┌─ Provided material
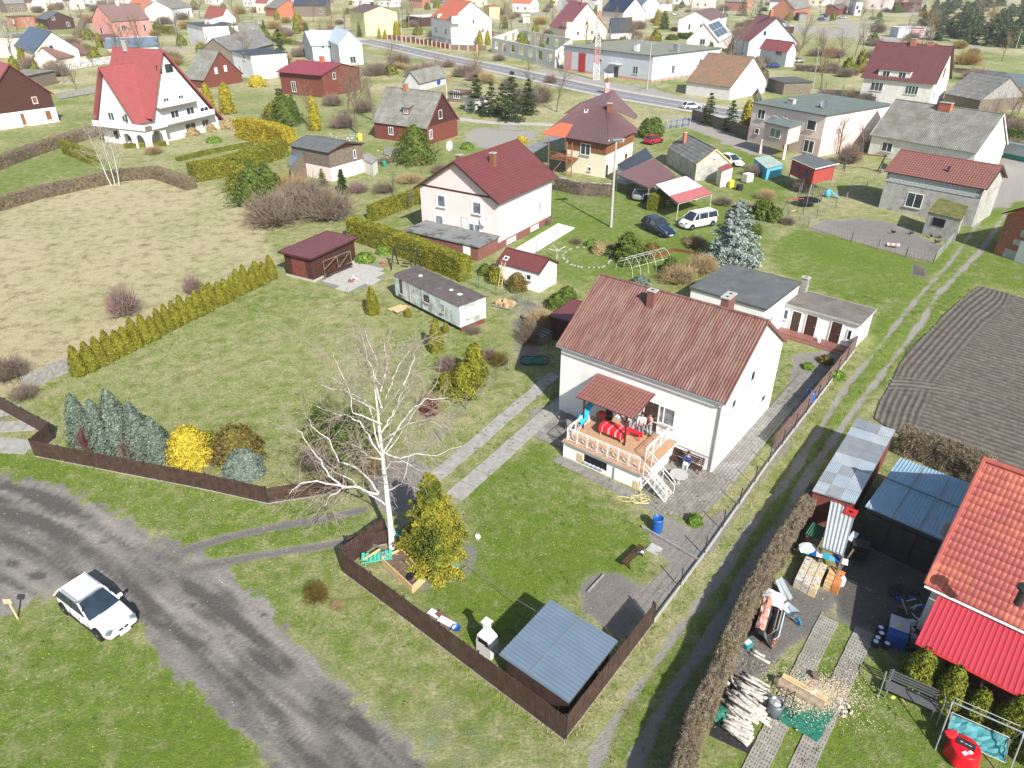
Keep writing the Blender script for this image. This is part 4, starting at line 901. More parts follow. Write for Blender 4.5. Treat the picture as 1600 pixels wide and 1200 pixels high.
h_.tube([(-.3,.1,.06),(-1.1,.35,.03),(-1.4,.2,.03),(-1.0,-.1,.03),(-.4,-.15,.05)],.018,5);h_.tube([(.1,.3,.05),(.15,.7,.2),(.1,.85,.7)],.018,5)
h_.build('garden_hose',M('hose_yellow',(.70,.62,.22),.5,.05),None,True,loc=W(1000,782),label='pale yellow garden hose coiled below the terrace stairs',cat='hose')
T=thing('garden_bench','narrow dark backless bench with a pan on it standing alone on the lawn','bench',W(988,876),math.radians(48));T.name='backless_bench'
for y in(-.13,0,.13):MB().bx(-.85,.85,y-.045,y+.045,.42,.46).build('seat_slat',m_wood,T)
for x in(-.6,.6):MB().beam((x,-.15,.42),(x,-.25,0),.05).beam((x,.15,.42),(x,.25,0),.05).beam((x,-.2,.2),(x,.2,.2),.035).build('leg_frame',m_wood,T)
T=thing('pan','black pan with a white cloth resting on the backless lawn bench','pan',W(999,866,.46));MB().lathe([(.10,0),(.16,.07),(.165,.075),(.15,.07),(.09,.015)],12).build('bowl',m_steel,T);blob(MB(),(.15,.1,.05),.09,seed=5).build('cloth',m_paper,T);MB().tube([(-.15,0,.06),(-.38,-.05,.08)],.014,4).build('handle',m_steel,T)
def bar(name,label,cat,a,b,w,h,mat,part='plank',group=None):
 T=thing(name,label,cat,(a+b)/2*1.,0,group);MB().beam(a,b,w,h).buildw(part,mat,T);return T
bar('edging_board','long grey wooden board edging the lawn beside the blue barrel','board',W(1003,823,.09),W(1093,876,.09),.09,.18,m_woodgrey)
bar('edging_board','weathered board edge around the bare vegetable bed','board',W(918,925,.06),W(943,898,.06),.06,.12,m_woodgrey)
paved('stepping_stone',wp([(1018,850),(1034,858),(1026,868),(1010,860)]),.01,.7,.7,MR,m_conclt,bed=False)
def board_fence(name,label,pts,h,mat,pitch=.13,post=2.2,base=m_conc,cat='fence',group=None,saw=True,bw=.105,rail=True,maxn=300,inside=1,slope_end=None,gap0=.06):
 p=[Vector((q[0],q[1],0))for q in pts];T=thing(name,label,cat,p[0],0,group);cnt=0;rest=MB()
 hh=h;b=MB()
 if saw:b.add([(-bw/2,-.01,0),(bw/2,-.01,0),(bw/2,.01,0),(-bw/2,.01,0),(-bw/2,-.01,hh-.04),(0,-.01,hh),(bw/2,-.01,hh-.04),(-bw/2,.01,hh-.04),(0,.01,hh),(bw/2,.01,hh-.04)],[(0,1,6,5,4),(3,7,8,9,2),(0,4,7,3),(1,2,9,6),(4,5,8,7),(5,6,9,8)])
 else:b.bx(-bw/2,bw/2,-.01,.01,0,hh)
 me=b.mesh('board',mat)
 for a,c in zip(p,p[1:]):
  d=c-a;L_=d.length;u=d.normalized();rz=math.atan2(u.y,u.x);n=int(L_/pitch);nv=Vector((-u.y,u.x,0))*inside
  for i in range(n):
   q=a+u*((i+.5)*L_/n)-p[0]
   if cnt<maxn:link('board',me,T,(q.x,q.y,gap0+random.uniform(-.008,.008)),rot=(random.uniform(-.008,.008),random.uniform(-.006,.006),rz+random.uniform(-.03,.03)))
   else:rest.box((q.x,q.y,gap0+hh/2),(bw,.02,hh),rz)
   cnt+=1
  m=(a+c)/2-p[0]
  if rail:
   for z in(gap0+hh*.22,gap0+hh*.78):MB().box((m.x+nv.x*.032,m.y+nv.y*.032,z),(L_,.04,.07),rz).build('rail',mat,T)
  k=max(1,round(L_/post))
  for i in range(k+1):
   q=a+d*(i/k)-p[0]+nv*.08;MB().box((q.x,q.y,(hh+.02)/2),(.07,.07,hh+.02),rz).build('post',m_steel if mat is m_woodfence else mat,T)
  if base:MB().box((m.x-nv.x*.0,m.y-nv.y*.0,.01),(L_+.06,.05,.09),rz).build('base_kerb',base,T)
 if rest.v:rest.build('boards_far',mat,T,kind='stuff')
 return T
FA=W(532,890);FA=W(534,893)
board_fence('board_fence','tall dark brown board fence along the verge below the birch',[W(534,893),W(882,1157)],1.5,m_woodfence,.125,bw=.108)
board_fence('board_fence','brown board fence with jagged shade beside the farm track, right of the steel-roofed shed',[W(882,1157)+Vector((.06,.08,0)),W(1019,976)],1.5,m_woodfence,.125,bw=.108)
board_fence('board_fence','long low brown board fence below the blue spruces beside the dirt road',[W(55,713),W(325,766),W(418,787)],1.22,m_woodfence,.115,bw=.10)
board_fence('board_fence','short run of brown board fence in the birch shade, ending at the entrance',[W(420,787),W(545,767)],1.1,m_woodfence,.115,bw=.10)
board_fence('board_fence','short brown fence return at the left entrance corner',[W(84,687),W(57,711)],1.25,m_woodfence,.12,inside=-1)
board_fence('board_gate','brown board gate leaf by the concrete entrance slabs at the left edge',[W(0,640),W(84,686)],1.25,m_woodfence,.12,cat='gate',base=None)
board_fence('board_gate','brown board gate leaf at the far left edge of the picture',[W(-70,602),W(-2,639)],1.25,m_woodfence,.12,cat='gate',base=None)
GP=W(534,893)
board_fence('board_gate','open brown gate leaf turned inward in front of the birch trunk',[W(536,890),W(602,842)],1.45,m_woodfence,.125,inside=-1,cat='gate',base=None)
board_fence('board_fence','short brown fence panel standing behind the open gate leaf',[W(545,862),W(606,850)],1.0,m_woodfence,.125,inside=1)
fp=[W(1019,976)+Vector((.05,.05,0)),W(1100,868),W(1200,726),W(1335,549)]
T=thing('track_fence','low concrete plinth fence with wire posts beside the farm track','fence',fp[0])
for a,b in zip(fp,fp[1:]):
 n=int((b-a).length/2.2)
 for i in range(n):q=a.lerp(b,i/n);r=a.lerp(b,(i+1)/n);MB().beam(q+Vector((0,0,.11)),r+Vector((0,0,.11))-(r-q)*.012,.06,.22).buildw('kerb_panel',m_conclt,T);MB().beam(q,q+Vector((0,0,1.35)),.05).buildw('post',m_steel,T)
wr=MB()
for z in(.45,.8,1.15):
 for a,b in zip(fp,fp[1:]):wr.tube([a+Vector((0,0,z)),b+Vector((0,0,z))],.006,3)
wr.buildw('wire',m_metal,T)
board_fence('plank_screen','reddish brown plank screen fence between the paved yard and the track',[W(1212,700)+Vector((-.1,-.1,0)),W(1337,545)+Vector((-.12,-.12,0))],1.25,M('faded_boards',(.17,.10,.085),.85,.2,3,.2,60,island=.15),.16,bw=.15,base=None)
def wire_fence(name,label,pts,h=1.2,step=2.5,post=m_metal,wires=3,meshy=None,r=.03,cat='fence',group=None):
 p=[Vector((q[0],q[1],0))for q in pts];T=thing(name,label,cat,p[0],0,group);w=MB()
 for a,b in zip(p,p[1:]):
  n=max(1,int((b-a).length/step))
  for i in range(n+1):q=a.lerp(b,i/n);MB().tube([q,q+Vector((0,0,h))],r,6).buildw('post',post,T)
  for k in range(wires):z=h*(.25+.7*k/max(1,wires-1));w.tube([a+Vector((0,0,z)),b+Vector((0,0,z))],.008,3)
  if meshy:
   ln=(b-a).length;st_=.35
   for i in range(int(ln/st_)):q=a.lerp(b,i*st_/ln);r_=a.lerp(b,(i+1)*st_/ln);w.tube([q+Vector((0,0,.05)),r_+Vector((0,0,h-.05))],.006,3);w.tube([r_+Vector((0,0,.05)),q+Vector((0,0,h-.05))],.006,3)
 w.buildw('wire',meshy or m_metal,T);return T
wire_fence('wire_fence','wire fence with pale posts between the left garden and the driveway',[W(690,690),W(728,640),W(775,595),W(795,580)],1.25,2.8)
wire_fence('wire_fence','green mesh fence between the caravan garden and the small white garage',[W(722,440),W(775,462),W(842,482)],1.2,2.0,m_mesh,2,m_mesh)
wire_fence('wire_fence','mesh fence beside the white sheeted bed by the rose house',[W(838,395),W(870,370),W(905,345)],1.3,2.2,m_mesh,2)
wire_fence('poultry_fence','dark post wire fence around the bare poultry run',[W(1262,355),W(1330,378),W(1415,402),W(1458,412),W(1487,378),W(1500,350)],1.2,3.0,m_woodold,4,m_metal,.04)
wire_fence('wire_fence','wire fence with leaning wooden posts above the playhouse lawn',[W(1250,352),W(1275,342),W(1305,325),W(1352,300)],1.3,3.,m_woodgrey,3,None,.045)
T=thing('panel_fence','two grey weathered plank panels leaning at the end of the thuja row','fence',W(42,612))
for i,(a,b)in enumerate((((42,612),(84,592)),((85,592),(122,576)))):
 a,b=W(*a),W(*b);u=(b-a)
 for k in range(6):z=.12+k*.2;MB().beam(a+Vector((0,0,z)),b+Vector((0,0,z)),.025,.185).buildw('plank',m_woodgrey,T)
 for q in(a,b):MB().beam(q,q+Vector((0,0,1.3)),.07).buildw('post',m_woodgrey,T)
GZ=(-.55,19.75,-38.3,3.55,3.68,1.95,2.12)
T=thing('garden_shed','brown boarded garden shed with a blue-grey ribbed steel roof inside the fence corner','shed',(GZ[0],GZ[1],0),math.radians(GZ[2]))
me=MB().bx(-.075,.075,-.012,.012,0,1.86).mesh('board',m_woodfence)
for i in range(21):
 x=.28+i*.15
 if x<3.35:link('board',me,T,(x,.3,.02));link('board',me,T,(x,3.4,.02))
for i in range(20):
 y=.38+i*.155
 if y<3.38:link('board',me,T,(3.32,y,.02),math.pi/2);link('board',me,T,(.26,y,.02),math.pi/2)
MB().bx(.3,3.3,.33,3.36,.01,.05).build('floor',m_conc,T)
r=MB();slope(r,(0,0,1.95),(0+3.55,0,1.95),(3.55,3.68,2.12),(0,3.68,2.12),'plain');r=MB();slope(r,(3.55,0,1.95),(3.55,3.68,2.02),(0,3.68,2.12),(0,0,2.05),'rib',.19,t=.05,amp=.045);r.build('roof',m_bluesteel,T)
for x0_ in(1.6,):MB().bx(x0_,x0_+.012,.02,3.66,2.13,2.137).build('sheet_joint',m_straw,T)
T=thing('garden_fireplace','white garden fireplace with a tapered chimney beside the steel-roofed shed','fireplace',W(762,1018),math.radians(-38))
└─
Task directions - Pull out all lines in the data above that include "part".

Task result -
Keep writing the Blender script for this image. This is part 4, starting at line 901. More parts follow. Write for Blender 4.5. Treat the picture as 1600 pixels wide and 1200 pixels high.
def bar(name,label,cat,a,b,w,h,mat,part='plank',group=None):
 T=thing(name,label,cat,(a+b)/2*1.,0,group);MB().beam(a,b,w,h).buildw(part,mat,T);return T